Revisitation (David Warren, 3/12/06, Real Clear Politics)

A new book just landed in my mailbox, Redefining Sovereignty, ed. Orrin C. Judd. It contains an essay by me from four years ago, in which I tried to explain President Bush’s Lincolnesque thinking on world order. I think the essay has borne up fairly well, to this short passage of years. I said that Mr Bush was trying to vindicate and uphold the existing national state-system in the world, in exactly the way Lincoln went about upholding the American union. And that, Mr Bush’s commitment to spreading democracy was like Lincoln’s commitment to extinguishing slavery — not the key point, but necessary to the key point of recovering order. If Lincoln could have preserved the union, and it meant keeping slavery, he would have done that.

Ditto, if Mr Bush thought he could restore the status quo ante of a Middle East that was no threat to the West, without pushing democracy down anyone’s throat, he would do that. But as he examined the problem presented to him by the Arab raids on New York and Washington, the morning of Sept. 11th, 2001, he saw that something more would be required. He believes, still, that there can be no lasting peace in the world until the “root cause” of this terrorist violence is removed. Hence, the evangelizing for democracy. Hence, the willingness to kick-start, by taking out two of the most abhorrent regimes known to man, and trying to repeat in Afghanistan and Iraq what the Americans accomplished in Germany, Italy, and Japan after World War II.

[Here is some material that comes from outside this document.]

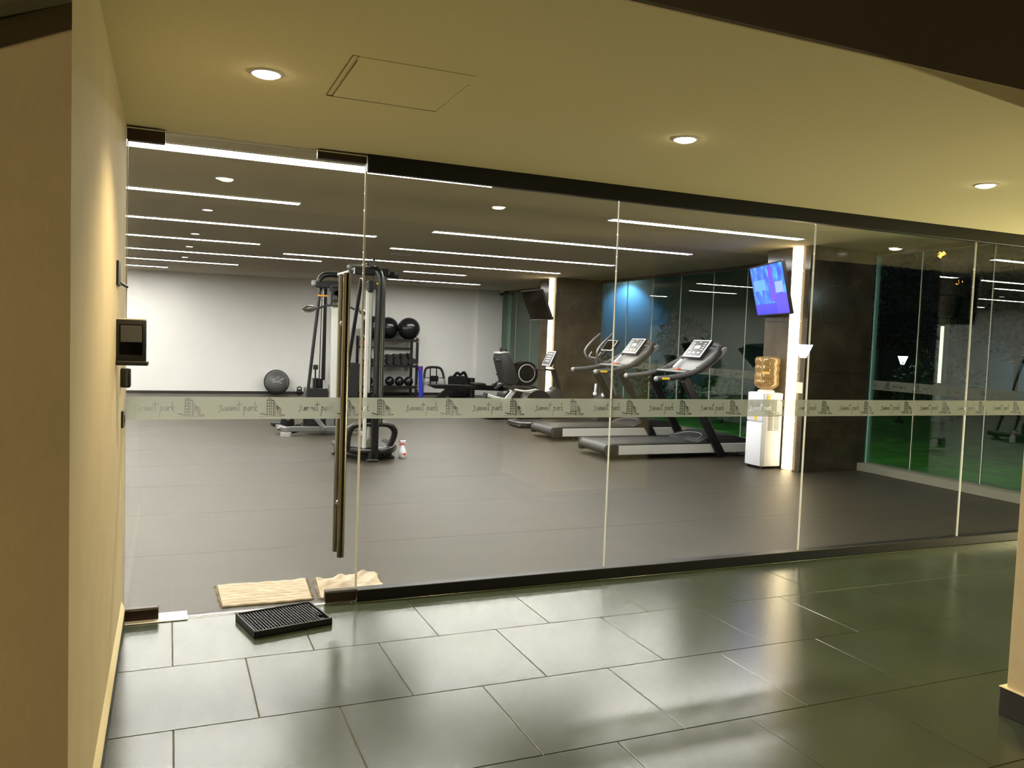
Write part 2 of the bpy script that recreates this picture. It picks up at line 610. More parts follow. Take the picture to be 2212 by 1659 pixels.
# ceilings
ceil = struct('ceiling', B().box((-0.002, -2.33, HC), (13, -0.06, HC + 0.12)), 'corridor_ceiling', 'warm cream ceiling above the entrance')
struct('trim_3', B().box((-0.002, -2.35, HC + 0.004), (13, -2.331, 4.2)), 'fascia', 'dark fascia above the edge of the entrance ceiling')
hp = obj('access_hatch', B().box((0.795, -1.515, HC - 0.003), (1.225, -1.004, HC + 0.02), 0.001), 'corridor_ceiling', ceil)
obj('hatch_gap', B().box((0.768, -1.515, HC - 0.001), (0.7705, -1.0, HC + 0.004)).box((0.770, -1.003, HC - 0.0035), (1.226, -0.999, HC + 0.004))
    .box((0.792, -1.47, HC - 0.001), (0.7945, -1.0, HC + 0.004)).box((0.768, -1.516, HC - 0.001), (0.794, -1.512, HC + 0.004)), 'fascia', ceil)
obj('hatch_frame', B().box((1.226, -1.40, HC - 0.004), (1.238, -1.0, HC + 0.004), 0.001), 'corridor_ceiling', ceil)
struct('ceiling_gym', B().box((-3.7, 0.06, HG), (8.4, YB + 0.2, HG + 0.15)), 'gym_ceiling', 'plain grey gym ceiling with recessed light lines')
struct('wall_front', B().box((-3.7, -0.06, HC + 0.002), (8.3, 0.06, 2.95)), 'corridor_ceiling', 'bulkhead above the glass front')

# ------------------------------------------------------------------ frosted film with cut-out writing
GRID = 0.0016


def seg_dist(X, Y, a, b):
    ax, ay = a
    bx, by = b
    dx, dy = bx - ax, by - ay
    L = dx * dx + dy * dy
    t = np.clip(((X - ax) * dx + (Y - ay) * dy) / (L if L else 1), 0, 1)
    return np.hypot(X - ax - t * dx, Y - ay - t * dy)


# handwritten letters, x height 1: list of strokes per letter and advance
LET = {
    's': ([[(0.62, 1.0), (0.45, 1.22), (0.26, 1.0), (0.34, 0.62), (0.46, 0.3), (0.36, -0.08), (0.08, -0.14), (-0.08, 0.06)]], 0.74),
    'u': ([[(0.0, 0.85), (0.02, 0.3), (0.18, 0.02), (0.42, 0.2), (0.55, 0.85), (0.56, 0.2), (0.72, 0.05)]], 0.78),
    'm': ([[(0.0, 0.8), (0.06, 0.05), (0.14, 0.55), (0.3, 0.8), (0.38, 0.5), (0.4, 0.05), (0.5, 0.55), (0.66, 0.8), (0.74, 0.45), (0.78, 0.08), (0.92, 0.1)]], 0.96),
    'i': ([[(0.05, 0.85), (0.08, 0.2), (0.25, 0.06)], [(0.12, 1.25), (0.16, 1.3)]], 0.36),
    't': ([[(0.26, 1.9), (0.18, 0.8), (0.2, 0.15), (0.4, 0.06)], [(-0.25, 1.22), (0.85, 1.42)]], 0.6),
    ' ': ([], 0.55),
    'p': ([[(0.12, 0.9), (0.05, 0.0), (-0.12, -1.1)], [(0.1, 0.5), (0.3, 0.88), (0.52, 0.7), (0.45, 0.25), (0.12, 0.1)]], 0.72),
    'a': ([[(0.55, 0.8), (0.25, 0.8), (0.03, 0.4), (0.15, 0.05), (0.4, 0.25), (0.56, 0.8), (0.55, 0.2), (0.72, 0.06)]], 0.8),
    'r': ([[(0.02, 0.85), (0.08, 0.05), (0.16, 0.6), (0.35, 0.88), (0.52, 0.75)]], 0.55),
    'k': ([[(0.22, 1.85), (0.08, 0.0)], [(0.6, 0.95), (0.12, 0.42), (0.35, 0.3), (0.65, 0.0)]], 0.7),
}


def motif_mask(X, Z, x0, sgn=1):
    """X, Z grids (metres); x0 = centre of the building emblem; writing stands on its left (sgn 1) or, mirrored, on its right"""
    mk = np.zeros(X.shape, bool)
    # emblem 0.128 x 0.098
    U = (X - x0) * sgn / 0.128 + 0.5
    V = (Z - 1.016) / 0.098
    near = (U > -0.1) & (U < 1.1)
    w = 0.0016

    def line(a, b, ww=w):
        d = seg_dist(X, Z, (x0 + sgn * (a[0] - 0.5) * 0.128, 1.016 + a[1] * 0.098), (x0 + sgn * (b[0] - 0.5) * 0.128, 1.016 + b[1] * 0.098))
        mk[d < ww] = True

    def fill(p):
        c = np.ones(X.shape, bool)
        n = len(p)
        area = sum(p[i][0] * p[(i + 1) % n][1] - p[(i + 1) % n][0] * p[i][1] for i in range(n))
        for i in range(n):
            a, b = p[i], p[(i + 1) % n]
            cr = (b[0] - a[0]) * (V - a[1]) - (b[1] - a[1]) * (U - a[0])
            c &= (cr >= 0) if area > 0 else (cr <= 0)
        mk[c & near] = True
    for a, b in [((.30, .94), (.40, 1.0)), ((.40, 1.0), (.57, .84)), ((.57, .84), (.57, .05)), ((.30, .94), (.30, .12)), ((.40, 1.0), (.40, .1))]:
        line(a, b)
    line((.57, .84), (.57, .05), 0.0028)
    for z in (.12, .27, .42, .57, .72, .86):
        line((.40, z + .03), (.57, z - .04))
        fill([(.28, z - .05), (.41, z - .01), (.41, z + .05), (.28, z + .0)])
    line((.47, .93), (.47, .06))
    for a, b in [((.63, .74), (.63, .06)), ((.63, .66), (.84, .46)), ((.84, .46), (.84, .06)), ((.72, .58), (.72, .06)), ((.63, .5), (.84, .32)), ((.63, .34), (.84, .2)), ((.78, .5), (.78, .1))]:
        line(a, b, 0.0012)
    fill([(.67, .4), (.75, .36), (.75, .56), (.67, .6)])
    fill([(.02, .17), (.28, .08), (.3, .14), (.06, .21)])
    fill([(.76, .06), (1.0, .06), (1.0, .14), (.82, .12)])
    line((.0, .03), (1.0, .03), 0.0011)
    # writing
    txt = 'summit park'
    tw = sum(LET[c][1] for c in txt)
    sc = 0.186 / tw
    x = -0.260
    for c in txt:
        for st in LET[c][0]:
            for a, b in zip(st, st[1:]):
                pa = (x0 + sgn * (x + a[0] * sc), 1.047 + a[1] * sc * 1.05)
                pb = (x0 + sgn * (x + b[0] * sc), 1.047 + b[1] * sc * 1.05)
                mk[seg_dist(X, Z, pa, pb) < 0.0015] = True
        x += LET[c][1] * sc
    return mk


def film(name, parent, u0, u1, centres, place, sgn=1):
    """film strip between u0 and u1 as rows of faces, the emblem and the writing left open; place(u, z) -> xyz"""
    z0, z1 = 1.005, 1.119
    nu, nz = max(2, int((u1 - u0) / GRID)), int((z1 - z0) / GRID)
    us = u0 + (np.arange(nu) + 0.5) * (u1 - u0) / nu
    zs = z0 + (np.arange(nz) + 0.5) * (z1 - z0) / nz
    mask = np.zeros((nz, nu), bool)
    for c in centres:
        lo = np.searchsorted(us, c - 0.36)
        hi = np.searchsorted(us, c + 0.36)
        if hi - lo < 2:
            continue
        X, Z = np.meshgrid(us[lo:hi], zs)
        mask[:, lo:hi] |= motif_mask(X, Z, c, sgn)
    V, F = [], []
    du, dz = (u1 - u0) / nu, (z1 - z0) / nz
    j = 0
    while j < nz:
        row = mask[j]
        j2 = j + 1
        while j2 < nz and np.array_equal(mask[j2], row):
            j2 += 1
        d = np.diff(np.concatenate(([1], row.astype(int), [1])))
        st = np.where(d == -1)[0]
        en = np.where(d == 1)[0]
        for a, e in zip(st, en):
            n = len(V)
            ua, ue = u0 + a * du, u0 + e * du
            za, ze = z0 + j * dz, z0 + j2 * dz
            V += [place(ua, za), place(ue, za), place(ue, ze), place(ua, ze)]
            F.append((n, n + 1, n + 2, n + 3))
        j = j2
    b = B()
    me = bpy.data.meshes.new(name)
    me.from_pydata([tuple(v) for v in V], [], F)
    b.bm.from_mesh(me)
    bpy.data.meshes.remove(me)
    o = obj(name, b, 'frosted_film', parent)
    o['label'] = 'frosted film band with cut-out writing summit park and building emblems'
    return o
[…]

In this view — which I hold to be Mr Bush’s — we are dealing with what amounts to a planetary civil war, between those who accept the state-system descended from the Treaty of Westphalia (1648), and an emergent Islamist ideology that certainly does not. To Mr Bush’s mind, only legitimately-elected governments, presiding over properly-administered secular bureaucracies, can be trusted to deal locally with the kind of mischief an Osama bin Laden can perform, with his hands on contemporary weapons of mass destruction.

Note though that the requirement of democratic legitimacy actually effects a revolution in sovereignty and disposes of the Westphalian model.